The golden thread running through much of this issue of Popular Mechanics is Things My Father Taught Me. From life lessons
to basic life skills, appropriately we celebrate Dadly wisdom – particularly given our proximity to Father’s Day.
As the son of a photojournalist, it’s safe to say that an important lesson I learnt from my old man was to avoid clichés like the plague.

It just so happens that I, too, am a father. In my time, I attempted to teach our daughter many things: how to make a kite, ride a bike, drive a car. Some of my teachings clearly stuck. What we have now is a grown woman who is confidently able to a) tell me to go fly a kite b) order me to get on my bike and the hell out of here and c) drive me insane. When I pointed out that I was trying to teach more a way of thinking than an actual motor skill, I discovered there was something you could learn from your offspring: how to roll your eyeballs until only the whites showed.

The man pictured alongside with me isn’t my father, by the way. On a three-week visit to South Africa, Tim Leatherman swung by RamsayMedia to talk about his eponymous multitools. Our paths first crossed when he visited three years ago and I have his dated autograph engraved on the flank of my Super Tool to prove it. This time around, he engraved the other side to restore the balance.
Look out for that interview with Tim, by associate editor Lindsey Schutters, in a coming issue – and by the way, don’t forget to visit our YouTube channel to view the video we shot of Tim in action. Although “action” sounds a little excessive as a description of a laconic man whose movements are measured and who serves his wit extra dry.

Tim could justifiably claim to be the father of the modern multitool as we know it. The story of how he created the tool out of necessity while on holiday has already passed into legend. The device he created spawned a company whose name has become synonymous with the genre, though the organisation’s reach has broadened considerably into other areas of things that fall into the Every Day Carry category. What a pity that the times we live in have dictated that no longer is one able to carry a multitool on commercial airlines.

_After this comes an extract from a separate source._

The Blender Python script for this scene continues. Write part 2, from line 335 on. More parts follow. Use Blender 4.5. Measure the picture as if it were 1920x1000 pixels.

Mention of flight reminds me of an unfortunate incident that befell a particularly prized multitool of mine. I’d been helping said daughter install something or other at her flat and was making my way to the lift after finishing up. The tool was one of those one-handed jobs and I was flipping it expertly back into its closed position prior to slipping it into the nifty leather holster on my belt. A kind of Billy the Kid six-shooter twirl, minus the blowing of the gunsmoke off the tip of the barrel. Then, overcome momentarily by my twirling prowess, I somehow lost my grip.

Do you know, there’s a gap between the lift door and the shaft, a narrow gap, just wide enough for – oh, for a twirling, plunging Leatherman. For all I know, it lies there still, in the well five floors down. There must have been a fatherly lesson I wasn’t paying attention to.

Finally, I would be failing in my duty as a father if I didn’t acknowledge, belatedly, that the fine picture of me at the helm in our May 2016 issue was taken by my son-in-law, Craig Appel. Nice one, son.
One of my most repeated sayings is that I wouldn’t recommend parenthood to anyone, but at the same time not being a parent means you miss what is possibly life’s greatest blessing. And of course, if you’re a child, do choose your parents wisely.